Recent Advances in PhOD
Salinity measurement can improve El Nino forecasts:
AOML scientists have developed a new algorithm for estimating upper-ocean salinity
from other more routinely collected data. Because salinity, as a determinant of density,
influences oceanic currents and evolving sea-surface temperature patterns, this
development offers the promise of improved climate models and better El Niño forecasts.
Better understanding of global El Niño:
Scientists at AOML have done a comprehensive analysis of how the extremes of the El
Niño-Southern Oscillation (ENSO) cycles are tele-communicated to the SST field in the
tropical Atlantic via a tropospheric bridge. It provides essential background for most
studies of the tropical Atlantic SST variability and its relationships with Atlantic regional
climates.
A Unified ENSO Theory:
El Niño-Southern Oscillation is one of the most important climate phenomena on Earth
since it affects weather around the world. Better understanding of ENSO mechanism is
an important step toward finally providing reliable climate prediction for the general
public. The delayed oscillator, the western Pacific oscillator, the recharge-discharge
oscillator, and the advective-reflective oscillator have previously been proposed to
interpret the oscillatory nature of ENSO. Motivated by the existence of these different
ENSO oscillators, scientists at AOML recently developed a unified ENSO theory that
includes the physics of the previous ENSO oscillators. All of the previous ENSO
oscillators are special cases of the unified oscillator. This new theory will help us
understand state-of-the-art coupled ocean-atmosphere GCMs and provide us a guideline
for improving ENSO prediction.
Meridional Overturning Circulation operating at faster rate than previously
estimated:
The oceanic thermohaline circulation (also called the meridional overturning circulation,
MOC) plays a critical role in long-term atmospheric climate variability. The Atlantic
Oceanographic and Meteorological Laboratory and university colleagues have been
monitoring an important component of the MOC, the Deep Western Boundary Current,
and find advective rates of water masses from northern source regions to be considerably
faster that previously estimated. The lower transport times indicate that the MOC is more
robust than previously estimated. These new results will be used to validate the numerical
models being developed to forecast climate change and in studies of the
Intergovernmental Project on Climate Change to evaluate the role of the ocean in
anthropogenic climate variability.
Atlantic Ocean warms in response to climate change:
Decadal variability in surface heat fluxes can most clearly be seen from high
quality hydrographic sections sufficiently accurate enough to measure the small changes
in temperature seen between sections taken during different epochs. The ocean
effectively integrates small changes in surface heat flux that result in small biases in sea
surface temperature, which become subducted and overturned into the deep water.

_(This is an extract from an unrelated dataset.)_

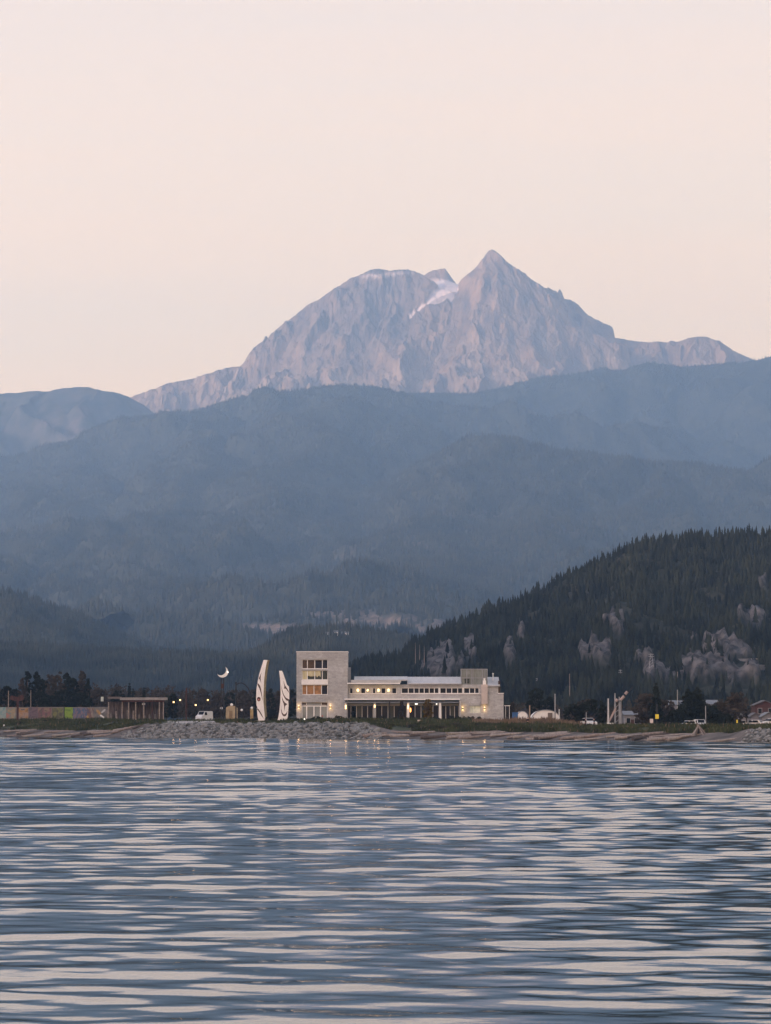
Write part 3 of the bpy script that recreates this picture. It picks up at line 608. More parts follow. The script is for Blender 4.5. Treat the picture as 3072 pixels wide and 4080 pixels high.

Repeat hydrographic measurement taken at the same location through time can then be
differenced to get indicators of climate change. OAR laboratories have examined
temperature difference along pressure surfaces between the Ronald H. Brown 1998 and
Discoverer 1957 hydrographic sections. Warming of the water column by as much as 1
degree C with the 300 to 2500 meters depth range is seen suggesting increased surface
heating in the Northern North Atlantic over these decades.
Oceanic measurements help to improve prediction of hurricane sudden
intensification:
Tropical storms need the right atmospheric and ocean conditions to intensify. Several past
hurricane intensification have been linked to the presence of warm ocean features.
AOML scientists use satellite altimetry to monitor the ocean's potential to intensify
hurricanes in the tropical Atlantic, Caribbean Sea and Gulf of Mexico
Multidecadal sea-surface temperature swings may help hurricane prediction:
AOML scientists have identified a multidecadal mode of sea-surface temperature
variability that is correlated to Atlantic hurricane activity - warm North Atlantic is
associated with active conditions for Atlantic hurricanes. This linkage may allow for
prediction of Atlantic hurricane activity on a multidecadal basis.